Thursday, November 21, 2013

be broken

Sometimes the truth and the depth of the Gospel hits you again like a brick. 

This happened to me yesterday as I read the beginning of Jeremiah. I'll be honest- I began my time in the Word pretty begrudgingly. I was feeling empty and I didn't think there was anything God could say to soften my heart that day...

I'm so glad that I was wrong. 

I don't have much to say about it, but I wanted to share these words from God today because maybe someone is feeling the same way that I was yesterday. 

I love how it works. First, I read Jeremiah 2. 

Jeremiah 2:

"But my people have exchanged their glorious God 
   for worthless idols...

They have forsaken me,
    the spring of living water,
and have dug their own cisterns,
    broken cisterns that cannot hold water...


You said, It’s no use!
    I love foreign gods,
    and I must go after them...


My people have forgotten me,
    days without number.
33 How skilled you are at pursuing love!...


Yet in spite of all this
35     you say, I am innocent;
    he is not angry with me.



Yep that's me. 

Trying to hold my own water in a broken cistern instead of going to the spring of life.

I pursue love elsewhere. 

I have exchanged the glory of God for worthless idols. 

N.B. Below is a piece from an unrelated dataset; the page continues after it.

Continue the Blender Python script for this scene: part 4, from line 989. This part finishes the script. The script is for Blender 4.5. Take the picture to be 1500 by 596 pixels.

But then- in the very next chapter I hear the grace that I do not deserve. Read this! 

Jeremiah 3:

Return, faithless Israel, declares the Lord,
    I will frown on you no longer,
for I am faithful,’ declares the Lord,
    I will not be angry forever...


Return, faithless people, declares the Lord, for I am your husband. I will choose you...

How gladly would I treat you like my children
    and give you a pleasant land,
    the most beautiful inheritance of any nation.’
I thought you would call me ‘Father’
    and not turn away from following me.


That is GRACE people. And it's overwhelming! 

I do not deserve His love and faithfulness. But He gives it to me anyway. 

He asks me to call Him F A T H E R . 

He CHOOSES me despite my faithlessness.

So cherish His grace today. Let it sweetly break your heart.